One has lost count of the number of occasions when the opposition missed the bus of opportunity. It refused to reconsider resignations by its MPs in Parliament, then walked out of the National Reconciliation Dialogue, then spurned all invitations to join the mainstream and boycotted the by-elections which followed.
Finally, once the Bahrain Independent Commission of Inquiry (BICI) report had been submitted and the King appointed a committee to implement a range of recommendations, the opposition groups boycotted the invitation to join the committee as well. The only thing it did not do was spurn the BICI experts panel, though the entire purpose of taking their grievances to the panel was defeated if they were not to be party to the implementation of the recommendations that followed.
And now the latest reports are that late on Sunday the opposition groups urged the government to embark on a “serious” dialogue to end the Gulf kingdom’s crisis and end the political deadlock! The five opposition groups, led by Al Wefaq, the largest of them all and the one that holds the key to all negotiations, were quoted as saying they were in favour of “opening a serious dialogue with the regime to exit the current political crisis that is inflicting heavy losses on the country and people.”

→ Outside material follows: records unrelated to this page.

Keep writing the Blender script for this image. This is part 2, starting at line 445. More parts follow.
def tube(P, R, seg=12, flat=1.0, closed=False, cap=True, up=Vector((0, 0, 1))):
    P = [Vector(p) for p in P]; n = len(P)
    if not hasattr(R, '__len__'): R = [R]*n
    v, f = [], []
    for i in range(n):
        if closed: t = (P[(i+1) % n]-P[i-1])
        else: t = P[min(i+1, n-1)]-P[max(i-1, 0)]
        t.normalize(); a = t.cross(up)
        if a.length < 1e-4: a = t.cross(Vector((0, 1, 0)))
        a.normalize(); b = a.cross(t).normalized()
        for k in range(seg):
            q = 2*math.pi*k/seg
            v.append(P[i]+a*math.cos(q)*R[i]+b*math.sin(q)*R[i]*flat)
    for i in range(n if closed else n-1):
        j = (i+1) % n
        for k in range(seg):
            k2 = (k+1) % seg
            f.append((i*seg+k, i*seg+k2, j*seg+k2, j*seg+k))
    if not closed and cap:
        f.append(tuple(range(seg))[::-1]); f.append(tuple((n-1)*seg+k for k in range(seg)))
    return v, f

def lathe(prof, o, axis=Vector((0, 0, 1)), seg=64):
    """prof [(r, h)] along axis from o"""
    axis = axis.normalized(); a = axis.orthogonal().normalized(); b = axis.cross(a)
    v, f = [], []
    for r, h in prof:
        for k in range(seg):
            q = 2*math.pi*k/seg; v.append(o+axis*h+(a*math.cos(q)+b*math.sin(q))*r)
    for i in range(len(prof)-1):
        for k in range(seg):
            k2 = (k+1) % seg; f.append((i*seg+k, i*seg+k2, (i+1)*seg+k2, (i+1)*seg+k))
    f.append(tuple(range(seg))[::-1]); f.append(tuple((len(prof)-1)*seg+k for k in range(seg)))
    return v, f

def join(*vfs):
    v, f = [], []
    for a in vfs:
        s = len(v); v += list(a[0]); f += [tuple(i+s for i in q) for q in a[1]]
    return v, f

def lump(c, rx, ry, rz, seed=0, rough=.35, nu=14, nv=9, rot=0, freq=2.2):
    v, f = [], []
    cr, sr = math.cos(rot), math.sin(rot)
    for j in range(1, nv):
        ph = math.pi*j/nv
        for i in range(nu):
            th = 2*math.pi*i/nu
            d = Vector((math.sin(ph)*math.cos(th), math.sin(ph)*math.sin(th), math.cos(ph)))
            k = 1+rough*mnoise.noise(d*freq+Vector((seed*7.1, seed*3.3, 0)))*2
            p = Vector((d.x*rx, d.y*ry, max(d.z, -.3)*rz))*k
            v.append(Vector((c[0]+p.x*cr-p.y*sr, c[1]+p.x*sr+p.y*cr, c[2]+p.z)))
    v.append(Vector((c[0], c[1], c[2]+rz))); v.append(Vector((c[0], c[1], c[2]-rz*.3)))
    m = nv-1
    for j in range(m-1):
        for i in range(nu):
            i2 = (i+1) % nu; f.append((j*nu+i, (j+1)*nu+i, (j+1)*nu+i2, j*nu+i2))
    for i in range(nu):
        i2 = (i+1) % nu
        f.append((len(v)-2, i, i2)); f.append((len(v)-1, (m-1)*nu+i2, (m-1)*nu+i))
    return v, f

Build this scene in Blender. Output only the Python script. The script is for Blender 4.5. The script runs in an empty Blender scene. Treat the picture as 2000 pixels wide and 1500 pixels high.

Well said. But it raises two interesting points. If they are keen on holding a dialogue with the government now, why did they spurn the government’s successive invitations for talks beginning with February this year, which would have spared the Kingdom much embarrassment. And more importantly, if they are so keen on a dialogue why don’t they first rein in their followers creating chaos in villages and on highways with daily demonstrations, blockades and violent skirmishes? No party can afford to have a dialogue and demonstrations at the same time.